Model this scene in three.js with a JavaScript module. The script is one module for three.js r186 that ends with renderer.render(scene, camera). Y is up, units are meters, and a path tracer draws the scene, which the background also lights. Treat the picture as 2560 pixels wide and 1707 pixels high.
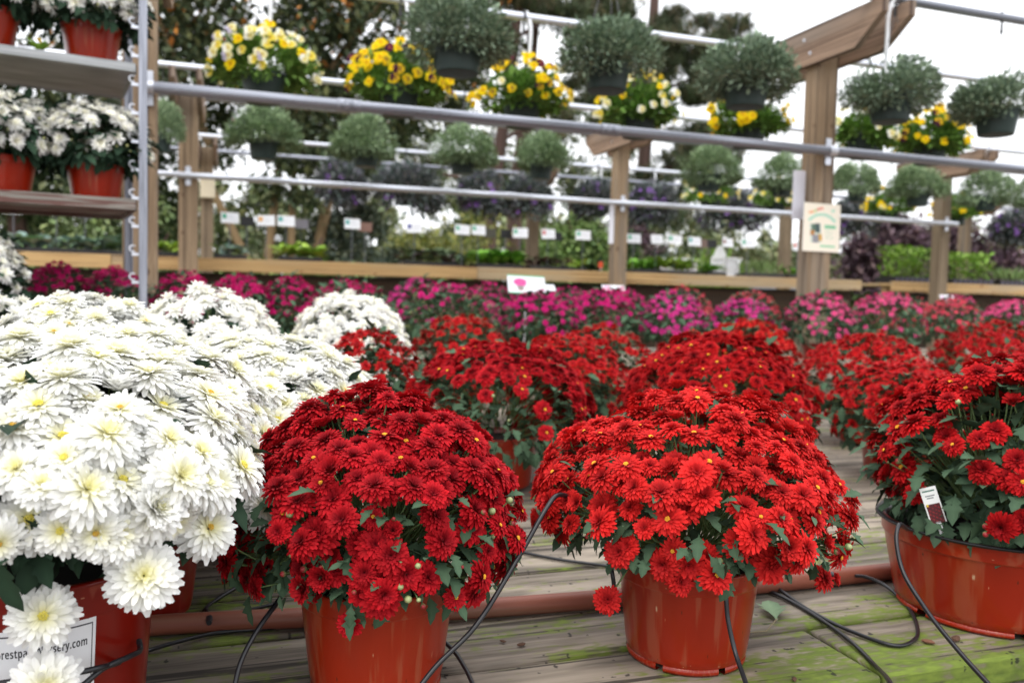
import * as THREE from 'three';
import { RoundedBoxGeometry } from 'three/addons/geometries/RoundedBoxGeometry.js';
import { mergeGeometries } from 'three/addons/utils/BufferGeometryUtils.js';

// ---------------------------------------------------------------- camera, sky, sun, exposure
const scene = new THREE.Scene();
const EYE = 0.85, BENCH = 0.40, REAR = 0.51;
const camera = new THREE.PerspectiveCamera(44.24, 1.5, 0.05, 400);
camera.position.set(0, EYE, 0);
camera.rotation.order = 'YXZ';
camera.rotation.set(-0.05645, -0.32812, 0.024);
camera.focus = 0.90;
camera.userData.fStop = 5.6;

const renderer = new THREE.WebGLRenderer({ antialias: true });
renderer.toneMapping = THREE.LinearToneMapping;
renderer.toneMappingExposure = 2.12;
renderer.shadowMap.enabled = true;

{ // overcast sky: a bright even cloud sheet, a little brighter overhead
  const W = 128, H = 64, d = new Float32Array(W * H * 4);
  for (let j = 0; j < H; j++) for (let i = 0; i < W; i++) {
    const el = ((j + 0.5) / H - 0.5) * Math.PI, s = Math.max(0, Math.sin(el)), L = 0.84 + 0.34 * s;
    const cl = 1 + 0.025 * Math.sin(i / W * 6.283 * 3 + j * 0.3) + 0.02 * Math.sin(i / W * 6.283 * 7 - j * 0.5);
    const o = (j * W + i) * 4;
    d[o] = L * cl * 0.975; d[o + 1] = L * cl * 0.995; d[o + 2] = L * cl * 1.03; d[o + 3] = 1;
  }
  const t = new THREE.DataTexture(d, W, H, THREE.RGBAFormat, THREE.FloatType);
  t.mapping = THREE.EquirectangularReflectionMapping; t.magFilter = THREE.LinearFilter; t.needsUpdate = true;
  scene.background = t; scene.environment = t;
}
const sun = new THREE.DirectionalLight(0xfff6ea, 0.6);
sun.position.set(-5, 16, 5); sun.target.position.set(1, 0.5, -3);
sun.castShadow = true; sun.shadow.radius = 45;
sun.shadow.mapSize.set(2048, 2048);
Object.assign(sun.shadow.camera, { left: -14, right: 14, top: 14, bottom: -14, near: 1, far: 60 });
scene.add(sun, sun.target);

// ---------------------------------------------------------------- helpers
function rng(seed) {
  let s = seed >>> 0;
  return () => { s = (s + 0x6d2b79f5) | 0; let t = Math.imul(s ^ (s >>> 15), 1 | s); t = (t + Math.imul(t ^ (t >>> 7), 61 | t)) ^ t; return ((t ^ (t >>> 14)) >>> 0) / 4294967296; };
}
const V3 = (x, y, z) => new THREE.Vector3(x, y, z);
const lin = (hex) => new THREE.Color(hex);
const M4 = () => new THREE.Matrix4();
const UPV = V3(0, 1, 0);
const lerp = THREE.MathUtils.lerp, clamp = THREE.MathUtils.clamp, smooth = THREE.MathUtils.smoothstep;

// value noise
const NT = (() => { const r = rng(77), t = new Float32Array(65536); for (let i = 0; i < 65536; i++) t[i] = r(); return t; })();
function noise2(x, y) {
  const ix = Math.floor(x), iy = Math.floor(y), fx = x - ix, fy = y - iy, u = fx * fx * (3 - 2 * fx), v = fy * fy * (3 - 2 * fy);
  const h = (a, b) => NT[((a * 374761 + b * 668265 + (a * b) * 31) & 65535)];
  const a = h(ix, iy), b = h(ix + 1, iy), c = h(ix, iy + 1), d = h(ix + 1, iy + 1);
  return a + (b - a) * u + (c - a) * v + (a - b - c + d) * u * v;
}
const fbm = (x, y, o = 4) => { let s = 0, a = 0.5, n = 0; for (let i = 0; i < o; i++) { s += a * noise2(x, y); n += a; a *= 0.5; x = x * 2.03 + 17.3; y = y * 2.03 + 5.1; } return s / n; };

const counts = {};
function numbered(n) { const k = counts[n] = (counts[n] ?? -1) + 1; return k ? `${n}_${String(k).padStart(3, '0')}` : n; }
function tag(o, label, category, group, kind) {
  if (label) o.userData.label = label;
  if (category) o.userData.category = category;
  if (group) o.userData.group = group;
  if (kind) o.userData.kind = kind;
  return o;
}
function base(name, [x, y, z], turn, label, category, group) {
  const o = new THREE.Group(); o.name = numbered(name); o.position.set(x, y, z); o.rotation.y = turn || 0; scene.add(o);
  return tag(o, label, category, group);
}
function part(name, geom, mat, parent, kind) {
  const m = new THREE.Mesh(geom, mat); m.name = name; m.castShadow = m.receiveShadow = true; parent.add(m);
  if (kind) m.userData.kind = kind;
  return m;
}
function solo(name, geom, mat, label, category, group, kind) {
  const m = part(numbered(name), geom, mat, scene); return tag(m, label, category, group, kind);
}
function copyOf(o, name, label) {
  const c = o.clone(); c.name = numbered(name); scene.add(c);
  c.userData = { ...o.userData }; if (label) c.userData.label = label;
  return c;
}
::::
Aim of the exercise →
Transcribe the material as is, with images omitted.

Expected output →
Model this scene in three.js with a JavaScript module. The script is one module for three.js r186 that ends with renderer.render(scene, camera). Y is up, units are meters, and a path tracer draws the scene, which the background also lights. Treat the picture as 2560 pixels wide and 1707 pixels high.
import * as THREE from 'three';
import { RoundedBoxGeometry } from 'three/addons/geometries/RoundedBoxGeometry.js';
import { mergeGeometries } from 'three/addons/utils/BufferGeometryUtils.js';

// ---------------------------------------------------------------- camera, sky, sun, exposure
const scene = new THREE.Scene();
const EYE = 0.85, BENCH = 0.40, REAR = 0.51;
const camera = new THREE.PerspectiveCamera(44.24, 1.5, 0.05, 400);
camera.position.set(0, EYE, 0);
camera.rotation.order = 'YXZ';
camera.rotation.set(-0.05645, -0.32812, 0.024);
camera.focus = 0.90;
camera.userData.fStop = 5.6;

const renderer = new THREE.WebGLRenderer({ antialias: true });
renderer.toneMapping = THREE.LinearToneMapping;
renderer.toneMappingExposure = 2.12;
renderer.shadowMap.enabled = true;

{ // overcast sky: a bright even cloud sheet, a little brighter overhead
  const W = 128, H = 64, d = new Float32Array(W * H * 4);
  for (let j = 0; j < H; j++) for (let i = 0; i < W; i++) {
    const el = ((j + 0.5) / H - 0.5) * Math.PI, s = Math.max(0, Math.sin(el)), L = 0.84 + 0.34 * s;
    const cl = 1 + 0.025 * Math.sin(i / W * 6.283 * 3 + j * 0.3) + 0.02 * Math.sin(i / W * 6.283 * 7 - j * 0.5);
    const o = (j * W + i) * 4;
    d[o] = L * cl * 0.975; d[o + 1] = L * cl * 0.995; d[o + 2] = L * cl * 1.03; d[o + 3] = 1;
  }
  const t = new THREE.DataTexture(d, W, H, THREE.RGBAFormat, THREE.FloatType);
  t.mapping = THREE.EquirectangularReflectionMapping; t.magFilter = THREE.LinearFilter; t.needsUpdate = true;
  scene.background = t; scene.environment = t;
}
const sun = new THREE.DirectionalLight(0xfff6ea, 0.6);
sun.position.set(-5, 16, 5); sun.target.position.set(1, 0.5, -3);
sun.castShadow = true; sun.shadow.radius = 45;
sun.shadow.mapSize.set(2048, 2048);
Object.assign(sun.shadow.camera, { left: -14, right: 14, top: 14, bottom: -14, near: 1, far: 60 });
scene.add(sun, sun.target);

// ---------------------------------------------------------------- helpers
function rng(seed) {
  let s = seed >>> 0;
  return () => { s = (s + 0x6d2b79f5) | 0; let t = Math.imul(s ^ (s >>> 15), 1 | s); t = (t + Math.imul(t ^ (t >>> 7), 61 | t)) ^ t; return ((t ^ (t >>> 14)) >>> 0) / 4294967296; };
}
const V3 = (x, y, z) => new THREE.Vector3(x, y, z);
const lin = (hex) => new THREE.Color(hex);
const M4 = () => new THREE.Matrix4();
const UPV = V3(0, 1, 0);
const lerp = THREE.MathUtils.lerp, clamp = THREE.MathUtils.clamp, smooth = THREE.MathUtils.smoothstep;

// value noise
const NT = (() => { const r = rng(77), t = new Float32Array(65536); for (let i = 0; i < 65536; i++) t[i] = r(); return t; })();
function noise2(x, y) {
  const ix = Math.floor(x), iy = Math.floor(y), fx = x - ix, fy = y - iy, u = fx * fx * (3 - 2 * fx), v = fy * fy * (3 - 2 * fy);
  const h = (a, b) => NT[((a * 374761 + b * 668265 + (a * b) * 31) & 65535)];
  const a = h(ix, iy), b = h(ix + 1, iy), c = h(ix, iy + 1), d = h(ix + 1, iy + 1);
  return a + (b - a) * u + (c - a) * v + (a - b - c + d) * u * v;
}
const fbm = (x, y, o = 4) => { let s = 0, a = 0.5, n = 0; for (let i = 0; i < o; i++) { s += a * noise2(x, y); n += a; a *= 0.5; x = x * 2.03 + 17.3; y = y * 2.03 + 5.1; } return s / n; };

const counts = {};
function numbered(n) { const k = counts[n] = (counts[n] ?? -1) + 1; return k ? `${n}_${String(k).padStart(3, '0')}` : n; }
function tag(o, label, category, group, kind) {
  if (label) o.userData.label = label;
  if (category) o.userData.category = category;
  if (group) o.userData.group = group;
  if (kind) o.userData.kind = kind;
  return o;
}
function base(name, [x, y, z], turn, label, category, group) {
  const o = new THREE.Group(); o.name = numbered(name); o.position.set(x, y, z); o.rotation.y = turn || 0; scene.add(o);
  return tag(o, label, category, group);
}
function part(name, geom, mat, parent, kind) {
  const m = new THREE.Mesh(geom, mat); m.name = name; m.castShadow = m.receiveShadow = true; parent.add(m);
  if (kind) m.userData.kind = kind;
  return m;
}
function solo(name, geom, mat, label, category, group, kind) {
  const m = part(numbered(name), geom, mat, scene); return tag(m, label, category, group, kind);
}
function copyOf(o, name, label) {
  const c = o.clone(); c.name = numbered(name); scene.add(c);
  c.userData = { ...o.userData }; if (label) c.userData.label = label;
  return c;
}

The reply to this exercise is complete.